The locator map for my Anti-Theft is showing that I have been to France, the UK, some other places in Europe and also in south India. I live in Ohio, USA.
Why is the locator map showing that my phone is in all of these different places when I’ve not even left my home since last week, before I activated this phone?
Could it be when I shut off my GPS on my phone (to save battery life)? If so, what is it picking up besides my phone that shows I’m in another part of the world?
Also, I’m guessing that the phone icon on the map represents where I am now? And, what do the red stars represent, where I’ve been? There’s no key for the map, so it’s not easily understood.
Hi,
we heard about this before, it could be the problem with US format of GPS or Google maps (there were some updates); could you please try to connect to wifi a localise the device again?
Shutting GPS will have no such effect, becuase antitheft will try (in some situations) to turn it on; when it is not possible, 3G signal, triangulation or wifi AP inforamtion are used for localisation.
Phone icon is indicating the last known position, so yes, technically it shows your present location. Red dots are presenting the places where the device was localised in past. You can set it directly on the map, what do you want to see.
I had tried to respond to this the other day, but kept getting an error that the ‘socket would not connect’ when posting my reply.
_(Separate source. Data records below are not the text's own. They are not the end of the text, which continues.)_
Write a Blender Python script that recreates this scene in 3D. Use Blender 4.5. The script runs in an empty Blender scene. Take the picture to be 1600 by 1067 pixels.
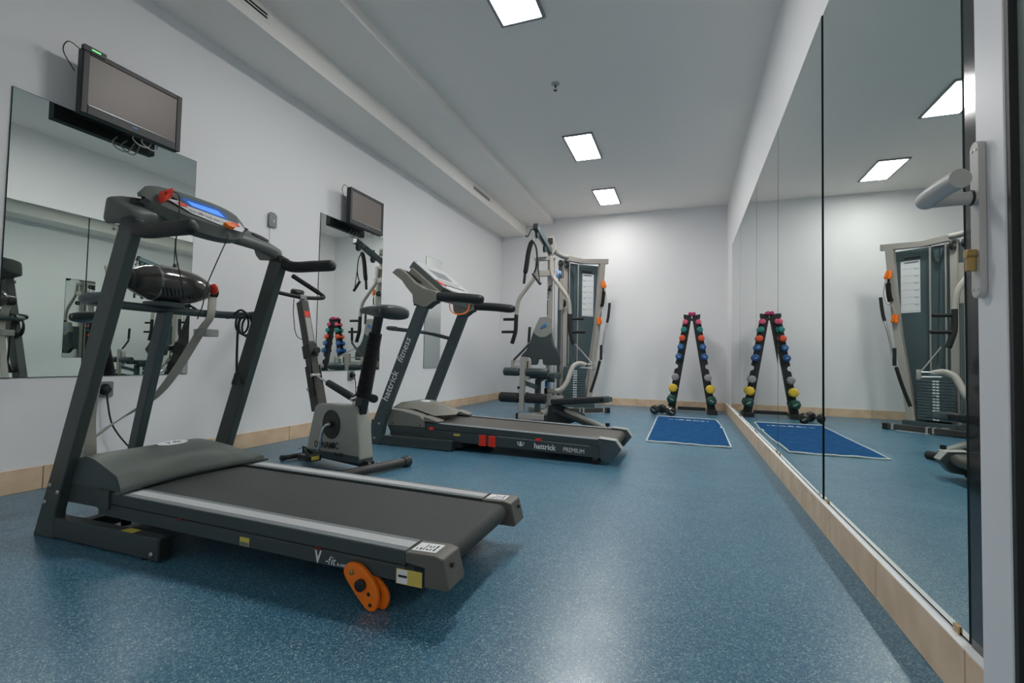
import bpy, bmesh, math, random
from mathutils import Vector, Matrix
random.seed(7)
PI = math.pi
S = bpy.context.scene
COL = S.collection

# ------------------------------------------------------------ camera
XL, XM, XR, YF = -2.996, 0.5557, 0.535, 7.558      # left wall, mirror face, right baseboard face, far wall
ZC, ZS1, ZS2 = 3.017, 2.767, 2.937                 # ceiling and the two soffit undersides
XS1, XS2 = -2.558, -2.077
cam_d = bpy.data.cameras.new('camera')
cam = bpy.data.objects.new('camera', cam_d); COL.objects.link(cam)
cam_d.sensor_fit = 'HORIZONTAL'; cam_d.sensor_width = 36.0
cam_d.lens = 742.4406 / 1600 * 36.0
cam_d.clip_start = 0.02; cam_d.clip_end = 60
yw, pt, rl = math.radians(20.1062), math.radians(2.0785), math.radians(1.1999)
fw = Vector((-math.sin(yw)*math.cos(pt), math.cos(yw)*math.cos(pt), math.sin(pt)))
rt0 = Vector((math.cos(yw), math.sin(yw), 0)); up0 = rt0.cross(fw)
rt = rt0*math.cos(rl) + up0*math.sin(rl); up = up0*math.cos(rl) - rt0*math.sin(rl)
m = Matrix((rt, up, -fw)).transposed().to_4x4(); m.translation = (0, 0, 0.69)
cam.matrix_world = m
S.camera = cam
# ------------------------------------------------------------ world, exposure
w = bpy.data.worlds.new('world'); S.world = w; w.use_nodes = True
w.node_tree.nodes['Background'].inputs['Color'].default_value = (1.0, 0.96, 0.90, 1)
w.node_tree.nodes['Background'].inputs['Strength'].default_value = 0.45
LAMP = 48.0
S.view_settings.view_transform = 'Standard'; S.view_settings.look = 'None'
S.view_settings.exposure = 0.38; S.view_settings.gamma = 1.0
S.view_settings.use_curve_mapping = False
try:
    S.cycles.use_denoising = True; S.cycles.denoiser = 'OPENIMAGEDENOISE'
    S.cycles.max_bounces = 14; S.cycles.diffuse_bounces = 6; S.cycles.glossy_bounces = 10
    S.cycles.caustics_reflective = True; S.cycles.use_guiding = True; S.cycles.guiding_training_samples = 64
    S.cycles.use_adaptive_sampling = False
    S.cycles.blur_glossy = 0.0; S.cycles.sample_clamp_indirect = 0.0
except Exception:
    pass

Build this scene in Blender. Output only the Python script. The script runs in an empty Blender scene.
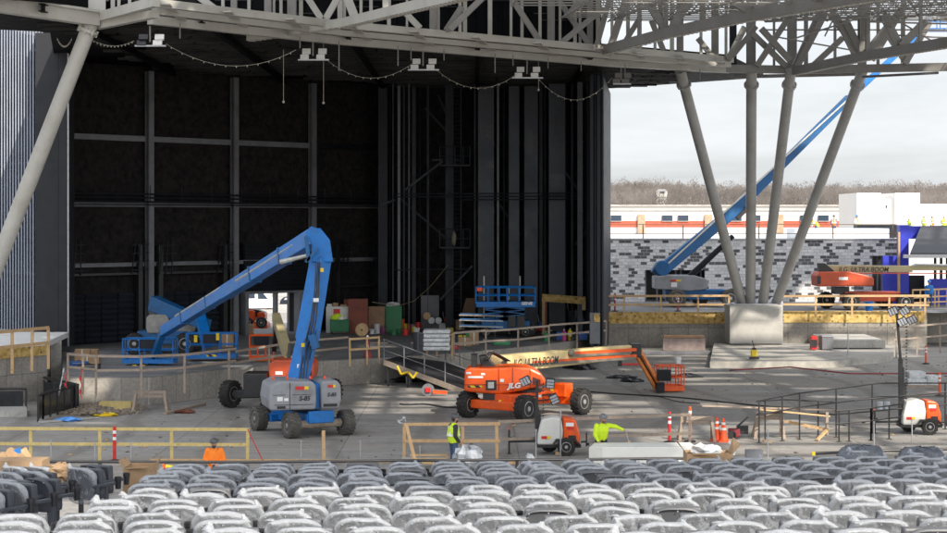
import bpy, bmesh, math, random
from mathutils import Vector as V, Matrix, noise
random.seed(7)
R = math.radians
S = bpy.context.scene
C = S.collection
F, CX, HY, H = 1900.0, 473.5, 220.0, 7.8        # lens in photo pixels, principal column, horizon row, eye height

def P(px, py, d):                                  # a photo pixel at depth d -> world point
    return V(((px-CX)/F*d, d, H-(py-HY)/F*d))
def G(px, py, z=0.0):                              # where the ray of a photo pixel meets the level z
    return P(px, py, F*(H-z)/(py-HY))
def up(p, dz): return V((p.x, p.y, p.z+dz))

# ---------------------------------------------------------------- materials
MATS = {}
def nodes(name):
    m = bpy.data.materials.new(name); m.use_nodes = True
    nt = m.node_tree; b = nt.nodes['Principled BSDF']
    return m, nt, b
def ramp(nt, fac, stops):
    r = nt.nodes.new('ShaderNodeValToRGB'); e = r.color_ramp.elements
    while len(e) < len(stops): e.new(0.5)
    for k, (p, c) in enumerate(stops):
        e[k].position = p; e[k].color = (*c, 1)
    nt.links.new(fac, r.inputs[0]); return r.outputs[0]
def noise_n(nt, scale, detail=6, rough=.6, vec=None, dist=0):
    n = nt.nodes.new('ShaderNodeTexNoise'); n.inputs['Scale'].default_value = scale
    n.inputs['Detail'].default_value = detail; n.inputs['Roughness'].default_value = rough
    n.inputs['Distortion'].default_value = dist
    if vec is None:
        t = nt.nodes.new('ShaderNodeTexCoord'); vec = t.outputs['Object']
    nt.links.new(vec, n.inputs['Vector']); return n.outputs['Fac']
def mixc(nt, fac, a, b, mode='MIX'):
    m = nt.nodes.new('ShaderNodeMix'); m.data_type = 'RGBA'; m.blend_type = mode
    for s, x in ((m.inputs[0], fac), (m.inputs[6], a), (m.inputs[7], b)):
        if isinstance(x, (int, float)): s.default_value = x
        elif isinstance(x, tuple): s.default_value = (*x, 1)
        else: nt.links.new(x, s)
    return m.outputs[2]
def bump(nt, b, h, st=.3, dist=.02):
    n = nt.nodes.new('ShaderNodeBump'); n.inputs['Strength'].default_value = st
    n.inputs['Distance'].default_value = dist
    nt.links.new(h, n.inputs['Height']); nt.links.new(n.outputs[0], b.inputs['Normal'])
def M(name, col, rough=.6, metal=0, var=.25, scale=3, dirt=None, dirt_amt=.5, bmp=.15):
    if name in MATS: return MATS[name]
    m, nt, b = nodes(name)
    n1 = noise_n(nt, scale, 8, .65)
    lo = tuple(c*(1-var) for c in col); hi = tuple(min(1, c*(1+var)) for c in col)
    c = ramp(nt, n1, [(.32, lo), (.68, hi)])
    if dirt:
        n2 = noise_n(nt, scale*.45, 10, .7)
        f = ramp(nt, n2, [(.5, (0,0,0)), (.72, (dirt_amt,)*3)])
        c = mixc(nt, f, c, dirt)
    nt.links.new(c, b.inputs['Base Color'])
    r = ramp(nt, n1, [(.3, (max(0, rough-.12),)*3), (.7, (min(1, rough+.12),)*3)])
    nt.links.new(r, b.inputs['Roughness'])
    b.inputs['Metallic'].default_value = metal
    if bmp: bump(nt, b, noise_n(nt, scale*12, 4), bmp, .01)
    MATS[name] = m; return m

def concrete(name, col, panel=None, var=.3, stain=(.11,.10,.09), sc=.35, warm=None, axis='wall'):
    m, nt, b = nodes(name)
    t = nt.nodes.new('ShaderNodeTexCoord'); o = t.outputs['Object']
    big = noise_n(nt, sc, 10, .68, o, .4); fine = noise_n(nt, sc*14, 8, .7, o)
    c = ramp(nt, big, [(.3, tuple(x*(1-var) for x in col)), (.5, col), (.72, tuple(x*(1+var*.7) for x in col))])
    f = ramp(nt, fine, [(.35, (.78,)*3), (.65, (1.12,)*3)])
    c = mixc(nt, 1.0, c, f, 'MULTIPLY')
    st = ramp(nt, noise_n(nt, sc*2.3, 12, .75, o, 1.2), [(.56, (0,0,0)), (.7, (.55,)*3)])
    c = mixc(nt, st, c, stain)
    if warm:
        w = ramp(nt, noise_n(nt, sc*.6, 6, .6, o), [(.45, (0,0,0)), (.62, (.8,)*3)])
        c = mixc(nt, w, c, warm)
    if axis == 'floor':                            # tyre scuffs and drag streaks
        mp = nt.nodes.new('ShaderNodeMapping'); mp.inputs['Scale'].default_value = (.25, 2.2, 1)
        nt.links.new(o, mp.inputs[0])
        s2 = ramp(nt, noise_n(nt, .9, 8, .7, mp.outputs[0], .6), [(.5, (0,0,0)), (.66, (.6,)*3)])
        c = mixc(nt, s2, c, (.36,.35,.33))
        s3 = ramp(nt, noise_n(nt, .5, 9, .75, mp.outputs[0], 1.5), [(.55, (0,0,0)), (.66, (.65,)*3)])
        c = mixc(nt, s3, c, (.10,.092,.082))
        wv_ = nt.nodes.new('ShaderNodeTexWave'); wv_.inputs['Scale'].default_value = .09; wv_.inputs['Distortion'].default_value = 9; wv_.inputs['Detail'].default_value = 4; wv_.inputs['Detail Scale'].default_value = .5
        nt.links.new(o, wv_.inputs['Vector'])                      # looping tyre tracks
        s4 = ramp(nt, wv_.outputs['Fac'], [(.0,(.5,)*3), (.05,(.35,)*3), (.1,(0,0,0))])
        c = mixc(nt, s4, c, (.15,.138,.12))
        s5 = ramp(nt, noise_n(nt, 1.7, 10, .8, o, .8), [(.6,(0,0,0)), (.66,(.7,)*3)])
        c = mixc(nt, s5, c, (.13,.12,.105))
    if panel:
        sx = nt.nodes.new('ShaderNodeSeparateXYZ'); nt.links.new(o, sx.inputs[0])
        cb = nt.nodes.new('ShaderNodeCombineXYZ')
        if axis == 'floor':
            nt.links.new(sx.outputs[0], cb.inputs[0]); nt.links.new(sx.outputs[1], cb.inputs[1])
        else:
            ad = nt.nodes.new('ShaderNodeMath'); ad.operation = 'ADD'
            nt.links.new(sx.outputs[0], ad.inputs[0]); nt.links.new(sx.outputs[1], ad.inputs[1])
            nt.links.new(ad.outputs[0], cb.inputs[0]); nt.links.new(sx.outputs[2], cb.inputs[1])
        br = nt.nodes.new('ShaderNodeTexBrick'); br.offset = 0
        br.inputs['Brick Width'].default_value = panel[0]; br.inputs['Row Height'].default_value = panel[1]
        br.inputs['Mortar Size'].default_value = .018; br.inputs['Scale'].default_value = 1
        lo_ = .95 if axis == 'floor' else .82
        br.inputs['Color1'].default_value = (lo_,)*3+(1,); br.inputs['Color2'].default_value = (1.06,1.06,1.06,1)
        br.inputs['Mortar'].default_value = (.5,.5,.5,1)
        nt.links.new(cb.outputs[0], br.inputs['Vector'])
        c = mixc(nt, 1.0, c, br.outputs['Color'], 'MULTIPLY')
    nt.links.new(c, b.inputs['Base Color'])
    b.inputs['Roughness'].default_value = .88
    bump(nt, b, fine, .35, .03)
    MATS[name] = m; return m

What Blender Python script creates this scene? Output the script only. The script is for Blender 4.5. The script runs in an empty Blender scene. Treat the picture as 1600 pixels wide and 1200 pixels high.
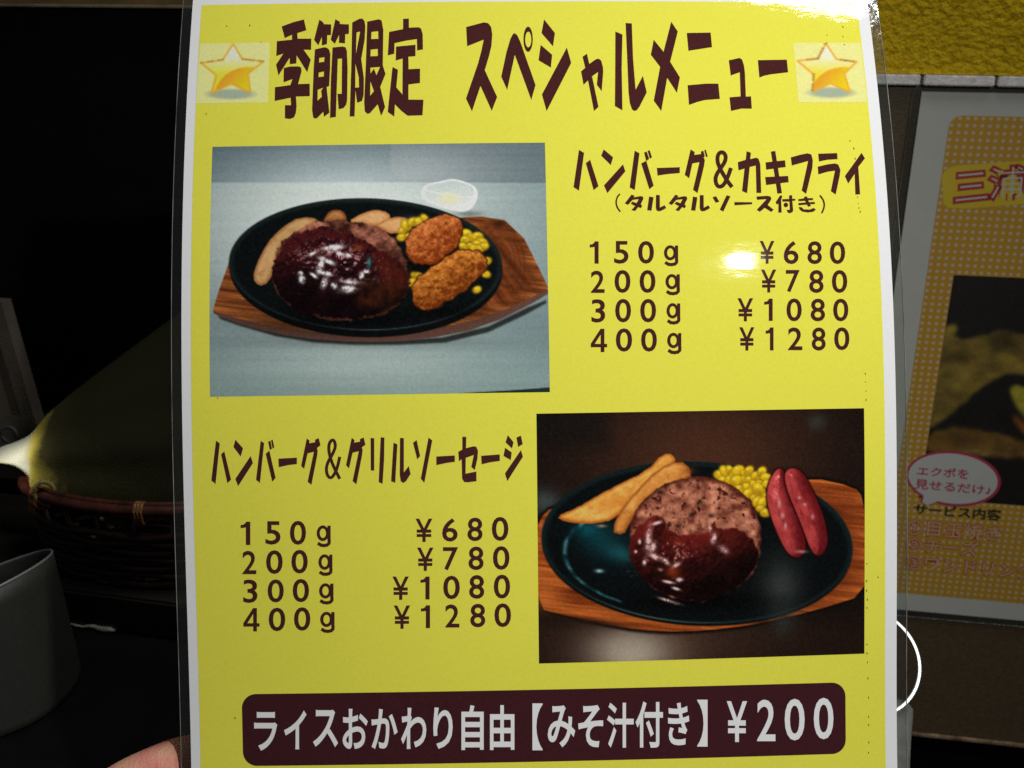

I turned the GPS back on on my phone and I can see myself on Google Maps and it’s now in the right place. Actually, it even has me in the exact location of where I am in my house. And, now the Locator Map is correct again. But, before I turned on the GPS, it was telling on the Locator Map, that I was still in India:
LG-LS855
Date: Fri Dec 14 21:52:27 CET 2012
Latitude: 10°35’39.618"W
Longitude: 77°0’48.761"N
Accuracy: 4048m
I just shut off using the GPS satellite to track me and only use Wi-Fi and then used the Command on the Avast! web site to locate my phone and although the location is almost 150 feet off of my exact location, it at least has me within my property, not in another country.
So, it seems that something goes a little buggy when I turn the GPS off on my phone (to save on battery life).
And, as far as I know, my phone updates all of its apps on its own (Google Maps), so I double-checked and yes, my maps have updated and so is all of my Avast!
If Avast! is requesting my GPS location once an hour, then it is using the GPS on my phone, correct? If it’s using the GPS on my phone, then it is is using the battery. The LG Marquee is known to have poor battery life and many places on the web state to disable GPS if you are trying to save battery life, which is why I did. I guess I really don’t need to have it tracking my phone unless it’s lost/stolen, so I’ll shut that off.
Jan Svehlak (above) has mentioned in other threads that GPS can drain battery life. http://forum.avast.com/index.php?topic=91094.0
…and also mentioned in this present thread that shutting off the GPS has no effect on the GPS coordinates, “Shutting GPS will have no such effect, becuase antitheft will try (in some situations) to turn it on; when it is not possible, 3G signal, triangulation or wifi AP inforamtion are used for localisation.” It seems to me that it doesn’t work correctly when I shut off GPS though.
Of course, if GPS location is queried it will drain battery. But Anti-Theft does not do this by itself, you have to request that.
If GPS is turned off, we try other ways on querying the location. But sometimes this is simply not possible (e.g. if we try to track by WIFI access point ID, we need a mapping from ID to location and if the access point is not present in the Google database we can not find it).
Hi UTAlice,
Please understand that turn on GPS does NOT drain battery. It just drain battery in case GPS is WORKING, such as you request location commands from avast! antitheft, or tracking your location via Google Maps, etc.
If you turn off GPS, the location is NOT accurate, of course.
So, you can turn on GPS usually with no worry about battery.